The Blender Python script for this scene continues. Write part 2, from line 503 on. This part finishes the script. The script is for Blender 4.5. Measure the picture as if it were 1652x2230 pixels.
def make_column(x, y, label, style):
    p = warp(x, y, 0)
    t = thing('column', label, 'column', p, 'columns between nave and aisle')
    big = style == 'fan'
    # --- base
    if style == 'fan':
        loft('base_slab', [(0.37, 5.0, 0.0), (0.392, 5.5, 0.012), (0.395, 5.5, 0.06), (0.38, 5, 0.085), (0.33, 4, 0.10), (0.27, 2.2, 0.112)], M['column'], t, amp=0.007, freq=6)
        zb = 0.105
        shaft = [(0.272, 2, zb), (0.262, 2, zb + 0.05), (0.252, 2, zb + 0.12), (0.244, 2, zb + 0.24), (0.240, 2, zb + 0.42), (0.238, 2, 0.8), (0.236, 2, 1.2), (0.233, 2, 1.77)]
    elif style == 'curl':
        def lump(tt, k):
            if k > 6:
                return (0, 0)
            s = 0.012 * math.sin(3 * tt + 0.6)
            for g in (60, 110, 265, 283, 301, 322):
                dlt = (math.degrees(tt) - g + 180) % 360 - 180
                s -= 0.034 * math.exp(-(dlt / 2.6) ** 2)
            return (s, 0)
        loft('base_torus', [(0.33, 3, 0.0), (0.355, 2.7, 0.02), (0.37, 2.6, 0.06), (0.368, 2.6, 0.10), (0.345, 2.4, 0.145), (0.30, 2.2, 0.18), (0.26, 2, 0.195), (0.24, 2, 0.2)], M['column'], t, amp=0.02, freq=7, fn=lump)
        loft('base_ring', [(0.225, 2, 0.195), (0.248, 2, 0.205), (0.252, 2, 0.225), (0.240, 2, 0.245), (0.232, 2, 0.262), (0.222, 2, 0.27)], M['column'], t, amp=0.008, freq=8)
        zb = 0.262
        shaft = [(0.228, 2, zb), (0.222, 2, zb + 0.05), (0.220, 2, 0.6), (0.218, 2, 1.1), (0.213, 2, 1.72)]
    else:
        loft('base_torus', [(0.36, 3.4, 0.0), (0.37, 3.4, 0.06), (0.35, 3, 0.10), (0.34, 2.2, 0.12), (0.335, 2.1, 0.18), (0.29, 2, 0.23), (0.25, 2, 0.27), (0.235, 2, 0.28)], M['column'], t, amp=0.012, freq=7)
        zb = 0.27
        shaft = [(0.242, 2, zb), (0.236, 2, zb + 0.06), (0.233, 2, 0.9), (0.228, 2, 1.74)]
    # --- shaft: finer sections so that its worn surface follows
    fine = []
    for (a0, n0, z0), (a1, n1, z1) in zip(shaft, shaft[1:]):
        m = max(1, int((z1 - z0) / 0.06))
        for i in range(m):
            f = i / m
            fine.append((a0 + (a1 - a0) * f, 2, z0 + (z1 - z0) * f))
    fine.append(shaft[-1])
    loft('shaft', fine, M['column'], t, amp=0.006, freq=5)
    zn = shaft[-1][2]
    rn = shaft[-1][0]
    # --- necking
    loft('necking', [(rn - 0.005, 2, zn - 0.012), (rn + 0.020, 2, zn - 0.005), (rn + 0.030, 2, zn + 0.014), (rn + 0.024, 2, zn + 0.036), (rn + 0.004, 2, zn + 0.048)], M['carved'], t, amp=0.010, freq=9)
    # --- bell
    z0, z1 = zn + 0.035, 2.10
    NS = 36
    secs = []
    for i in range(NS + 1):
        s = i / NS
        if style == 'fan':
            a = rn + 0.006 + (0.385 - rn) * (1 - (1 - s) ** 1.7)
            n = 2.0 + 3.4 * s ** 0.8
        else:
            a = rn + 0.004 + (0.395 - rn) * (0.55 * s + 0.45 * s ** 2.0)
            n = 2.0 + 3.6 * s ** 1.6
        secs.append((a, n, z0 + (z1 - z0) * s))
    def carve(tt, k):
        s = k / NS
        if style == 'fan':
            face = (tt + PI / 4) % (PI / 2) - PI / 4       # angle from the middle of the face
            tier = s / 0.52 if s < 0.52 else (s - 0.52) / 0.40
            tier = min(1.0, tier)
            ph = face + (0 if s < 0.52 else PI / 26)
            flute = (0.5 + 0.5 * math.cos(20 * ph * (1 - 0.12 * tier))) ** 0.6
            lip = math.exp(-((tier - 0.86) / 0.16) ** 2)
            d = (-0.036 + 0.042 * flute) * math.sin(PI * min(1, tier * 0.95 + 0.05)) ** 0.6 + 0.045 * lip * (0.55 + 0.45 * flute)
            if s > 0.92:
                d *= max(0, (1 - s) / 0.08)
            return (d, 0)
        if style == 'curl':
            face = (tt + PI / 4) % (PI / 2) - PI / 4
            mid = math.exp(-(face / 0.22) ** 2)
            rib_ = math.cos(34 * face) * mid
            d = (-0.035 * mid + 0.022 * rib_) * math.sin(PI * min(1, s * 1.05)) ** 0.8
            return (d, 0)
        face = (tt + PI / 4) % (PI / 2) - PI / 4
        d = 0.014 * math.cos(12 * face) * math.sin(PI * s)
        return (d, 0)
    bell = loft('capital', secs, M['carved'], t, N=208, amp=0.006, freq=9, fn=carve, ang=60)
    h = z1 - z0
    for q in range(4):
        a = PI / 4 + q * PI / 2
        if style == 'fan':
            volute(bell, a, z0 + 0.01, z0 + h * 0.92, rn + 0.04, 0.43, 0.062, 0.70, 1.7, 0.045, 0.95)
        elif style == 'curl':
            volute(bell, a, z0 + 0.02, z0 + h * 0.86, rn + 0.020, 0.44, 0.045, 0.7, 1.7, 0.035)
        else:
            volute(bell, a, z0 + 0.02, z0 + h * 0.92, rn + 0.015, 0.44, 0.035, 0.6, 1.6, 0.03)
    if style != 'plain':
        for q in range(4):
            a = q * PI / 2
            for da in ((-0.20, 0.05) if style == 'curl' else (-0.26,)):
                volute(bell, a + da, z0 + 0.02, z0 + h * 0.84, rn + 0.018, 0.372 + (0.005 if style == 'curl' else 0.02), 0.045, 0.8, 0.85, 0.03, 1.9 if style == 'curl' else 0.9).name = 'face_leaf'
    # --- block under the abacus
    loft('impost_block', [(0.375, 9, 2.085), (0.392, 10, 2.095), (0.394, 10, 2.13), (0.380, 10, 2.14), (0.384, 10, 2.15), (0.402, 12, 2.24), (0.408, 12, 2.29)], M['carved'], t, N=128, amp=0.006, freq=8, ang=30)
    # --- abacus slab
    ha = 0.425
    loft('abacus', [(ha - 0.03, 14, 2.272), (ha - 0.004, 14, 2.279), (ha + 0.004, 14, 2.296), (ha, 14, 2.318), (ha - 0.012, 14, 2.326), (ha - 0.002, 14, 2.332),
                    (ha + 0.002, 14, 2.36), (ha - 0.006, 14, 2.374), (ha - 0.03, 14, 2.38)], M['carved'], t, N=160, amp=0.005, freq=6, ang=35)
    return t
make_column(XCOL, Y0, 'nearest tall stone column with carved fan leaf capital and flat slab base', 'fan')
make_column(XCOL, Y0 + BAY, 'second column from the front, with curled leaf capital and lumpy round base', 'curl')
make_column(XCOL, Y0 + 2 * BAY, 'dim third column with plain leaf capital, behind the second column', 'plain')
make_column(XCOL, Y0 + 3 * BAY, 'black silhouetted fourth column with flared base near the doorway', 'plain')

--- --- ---

Only the number is wanted: how many lines in the data include the word "from"?

3